### Dataset excerpt
^^^^^^^^
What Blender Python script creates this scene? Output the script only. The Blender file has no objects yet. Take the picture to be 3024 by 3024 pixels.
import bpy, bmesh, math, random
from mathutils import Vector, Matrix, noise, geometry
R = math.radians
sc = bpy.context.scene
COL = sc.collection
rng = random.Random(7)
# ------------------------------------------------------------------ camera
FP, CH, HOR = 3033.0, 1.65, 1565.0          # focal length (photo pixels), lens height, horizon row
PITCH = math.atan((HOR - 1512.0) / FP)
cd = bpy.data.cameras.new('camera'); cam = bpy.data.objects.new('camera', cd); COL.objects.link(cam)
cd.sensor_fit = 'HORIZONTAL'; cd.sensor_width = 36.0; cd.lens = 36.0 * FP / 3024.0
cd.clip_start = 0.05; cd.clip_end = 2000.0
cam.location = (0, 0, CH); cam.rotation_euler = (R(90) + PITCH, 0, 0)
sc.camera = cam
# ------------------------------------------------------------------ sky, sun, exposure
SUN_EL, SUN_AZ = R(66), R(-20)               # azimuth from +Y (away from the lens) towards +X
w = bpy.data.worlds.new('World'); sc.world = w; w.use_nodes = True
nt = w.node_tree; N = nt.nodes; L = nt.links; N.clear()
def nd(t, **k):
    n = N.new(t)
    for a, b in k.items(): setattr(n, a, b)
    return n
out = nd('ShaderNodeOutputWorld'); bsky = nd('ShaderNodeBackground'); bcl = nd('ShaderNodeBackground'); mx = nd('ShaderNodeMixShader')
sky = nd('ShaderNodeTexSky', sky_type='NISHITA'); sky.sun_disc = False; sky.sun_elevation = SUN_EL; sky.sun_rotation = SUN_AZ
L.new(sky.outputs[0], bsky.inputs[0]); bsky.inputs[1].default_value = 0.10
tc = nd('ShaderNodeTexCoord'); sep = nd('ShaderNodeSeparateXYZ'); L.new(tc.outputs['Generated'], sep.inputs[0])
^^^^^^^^
Make an exact copy of the listing, including every line.

### Answer below
What Blender Python script creates this scene? Output the script only. The Blender file has no objects yet. Take the picture to be 3024 by 3024 pixels.
import bpy, bmesh, math, random
from mathutils import Vector, Matrix, noise, geometry
R = math.radians
sc = bpy.context.scene
COL = sc.collection
rng = random.Random(7)
# ------------------------------------------------------------------ camera
FP, CH, HOR = 3033.0, 1.65, 1565.0          # focal length (photo pixels), lens height, horizon row
PITCH = math.atan((HOR - 1512.0) / FP)
cd = bpy.data.cameras.new('camera'); cam = bpy.data.objects.new('camera', cd); COL.objects.link(cam)
cd.sensor_fit = 'HORIZONTAL'; cd.sensor_width = 36.0; cd.lens = 36.0 * FP / 3024.0
cd.clip_start = 0.05; cd.clip_end = 2000.0
cam.location = (0, 0, CH); cam.rotation_euler = (R(90) + PITCH, 0, 0)
sc.camera = cam
# ------------------------------------------------------------------ sky, sun, exposure
SUN_EL, SUN_AZ = R(66), R(-20)               # azimuth from +Y (away from the lens) towards +X
w = bpy.data.worlds.new('World'); sc.world = w; w.use_nodes = True
nt = w.node_tree; N = nt.nodes; L = nt.links; N.clear()
def nd(t, **k):
    n = N.new(t)
    for a, b in k.items(): setattr(n, a, b)
    return n
out = nd('ShaderNodeOutputWorld'); bsky = nd('ShaderNodeBackground'); bcl = nd('ShaderNodeBackground'); mx = nd('ShaderNodeMixShader')
sky = nd('ShaderNodeTexSky', sky_type='NISHITA'); sky.sun_disc = False; sky.sun_elevation = SUN_EL; sky.sun_rotation = SUN_AZ
L.new(sky.outputs[0], bsky.inputs[0]); bsky.inputs[1].default_value = 0.10
tc = nd('ShaderNodeTexCoord'); sep = nd('ShaderNodeSeparateXYZ'); L.new(tc.outputs['Generated'], sep.inputs[0])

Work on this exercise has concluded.